'Modernisation' of Official Development Assistance

2017

Polly Meeks
Senior Policy and Advocacy Office - Eurodad

In 2012, the Organisation for Economic Cooperation and Development’s Development Assistance Committee (OECD DAC) embarked on a process to “modernise” the definition of Official Development Assistance (ODA), in order to “ensure that ODA is directed to where it is most needed and where it can catalyse other flows and promote accountability.”

The modernisation process has covered many parts of the ODA definition:

  • The rules for recording loans to the official sector as ODA
  • The rules on inclusion within ODA of peace and security spending
  • The rules on inclusion within ODA of the costs of hosting refugees in donor countries (in-donor refugee costs)
  • The rules for recording support – loans / investments / guarantees – to private sector actors in Southern countries as ODA (private sector instruments)
Implications for ODA quality and quantity

Each element of the process has brought its own opportunities and risks for ODA, as set out in detail in analyses elsewhere by Eurodad and other CSOs.

Current negotiations focus on in-donor refugee costs and private sector instruments. These categories of spending are associated with several significant development effectiveness risks. For example, many CSOs argue that in-donor refugee costs – though vital expenditure – are not aid, and hence that their inclusion in ODA hinders transparency. Current proposals on private sector instruments, meanwhile, leave unanswered questions about how donor commitments on ownership, results, transparency, untying, and doing no harm, will be met.

In addition, and of particular significance for advocates on healthcare spending, there is a risk that both in-donor refugee costs and private sector instruments may – in different ways – divert ODA from essential services in the South.

In the case of in-donor refugee costs, the risk is that resources are diverted before they even reach Southern countries. Such diversion is already happening: indeed, high in-donor refugee costs mean that some countries are now the largest recipients of their own aid. Yet the ODA modernisation process has largely missed the opportunity to stop this, because it has focussed on technical details, rather than looking at the bigger picture of whether in-donor refugee costs should be counted as ODA at all.

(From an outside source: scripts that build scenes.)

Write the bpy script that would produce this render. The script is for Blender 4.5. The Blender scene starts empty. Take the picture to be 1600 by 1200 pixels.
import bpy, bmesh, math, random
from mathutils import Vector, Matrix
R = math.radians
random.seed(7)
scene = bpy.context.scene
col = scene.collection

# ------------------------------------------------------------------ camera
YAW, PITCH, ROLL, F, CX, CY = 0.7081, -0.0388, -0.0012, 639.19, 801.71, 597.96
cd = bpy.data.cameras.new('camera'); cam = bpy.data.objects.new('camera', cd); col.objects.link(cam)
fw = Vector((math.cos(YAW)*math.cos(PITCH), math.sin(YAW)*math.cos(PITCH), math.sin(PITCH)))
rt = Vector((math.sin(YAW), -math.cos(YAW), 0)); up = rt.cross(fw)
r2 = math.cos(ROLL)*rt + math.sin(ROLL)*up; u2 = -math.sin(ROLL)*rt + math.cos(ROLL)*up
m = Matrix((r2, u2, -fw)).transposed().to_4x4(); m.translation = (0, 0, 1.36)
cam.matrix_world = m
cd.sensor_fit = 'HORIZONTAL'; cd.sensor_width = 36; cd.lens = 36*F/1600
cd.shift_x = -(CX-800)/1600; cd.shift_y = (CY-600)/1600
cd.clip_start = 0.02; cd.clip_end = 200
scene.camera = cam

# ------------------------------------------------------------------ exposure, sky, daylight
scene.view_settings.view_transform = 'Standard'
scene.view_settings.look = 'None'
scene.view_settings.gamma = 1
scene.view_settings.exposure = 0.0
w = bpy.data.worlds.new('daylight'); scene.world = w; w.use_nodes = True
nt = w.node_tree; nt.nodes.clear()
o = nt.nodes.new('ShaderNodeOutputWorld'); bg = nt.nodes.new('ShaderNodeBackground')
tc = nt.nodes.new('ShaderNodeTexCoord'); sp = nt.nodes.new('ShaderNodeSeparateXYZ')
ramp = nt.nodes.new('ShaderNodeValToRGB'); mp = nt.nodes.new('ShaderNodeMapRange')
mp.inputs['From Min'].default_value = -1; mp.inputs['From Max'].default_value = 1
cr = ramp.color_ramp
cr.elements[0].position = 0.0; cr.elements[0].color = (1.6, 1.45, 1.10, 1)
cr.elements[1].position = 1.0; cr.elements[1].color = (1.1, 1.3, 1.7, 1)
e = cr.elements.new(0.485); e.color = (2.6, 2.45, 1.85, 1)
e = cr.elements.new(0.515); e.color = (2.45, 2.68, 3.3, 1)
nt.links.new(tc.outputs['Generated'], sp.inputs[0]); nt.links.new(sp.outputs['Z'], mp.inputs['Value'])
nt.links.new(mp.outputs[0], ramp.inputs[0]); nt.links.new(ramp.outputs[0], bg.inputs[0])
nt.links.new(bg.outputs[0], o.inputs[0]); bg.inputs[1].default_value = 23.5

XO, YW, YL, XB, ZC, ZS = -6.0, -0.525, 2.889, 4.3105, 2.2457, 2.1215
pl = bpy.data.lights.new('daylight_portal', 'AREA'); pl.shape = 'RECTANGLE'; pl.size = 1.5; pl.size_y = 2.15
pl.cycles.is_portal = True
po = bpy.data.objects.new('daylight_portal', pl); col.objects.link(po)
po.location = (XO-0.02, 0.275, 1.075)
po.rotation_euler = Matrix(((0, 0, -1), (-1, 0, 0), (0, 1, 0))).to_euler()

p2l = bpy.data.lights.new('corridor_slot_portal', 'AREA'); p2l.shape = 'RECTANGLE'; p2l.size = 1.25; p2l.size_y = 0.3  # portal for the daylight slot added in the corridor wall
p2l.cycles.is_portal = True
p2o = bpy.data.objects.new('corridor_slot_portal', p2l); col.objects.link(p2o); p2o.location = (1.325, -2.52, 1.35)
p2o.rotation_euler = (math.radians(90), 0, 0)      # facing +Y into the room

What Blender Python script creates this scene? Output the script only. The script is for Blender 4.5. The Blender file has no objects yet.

In the case of private sector instruments, the diversion risk arises largely from the proposed calculation methodology, which could sometimes reward donors more generously for private sector instruments than for other uses of ODA. This risks creating a perverse incentive, which, far from ‘directing ODA where it is most needed’, could instead encourage donors to invest ODA in private sector instruments, not in health and other essential public services, even if the latter are what Southern citizens prioritise most.

Next steps

At the time of writing, negotiations on in-donor refugee costs and on private sector instruments are still on-going. The DAC is hoping to reach agreement at the forthcoming High Level Meeting (30-31 October 2017), but we understand that some divisive issues remain, particularly on private sector instruments, so this timescale may prove challenging.
Those parts of the modernisation process that are agreed will be phased in over the coming year: they will be seen in the headline ODA figures for 2018, which will be reported in 2019.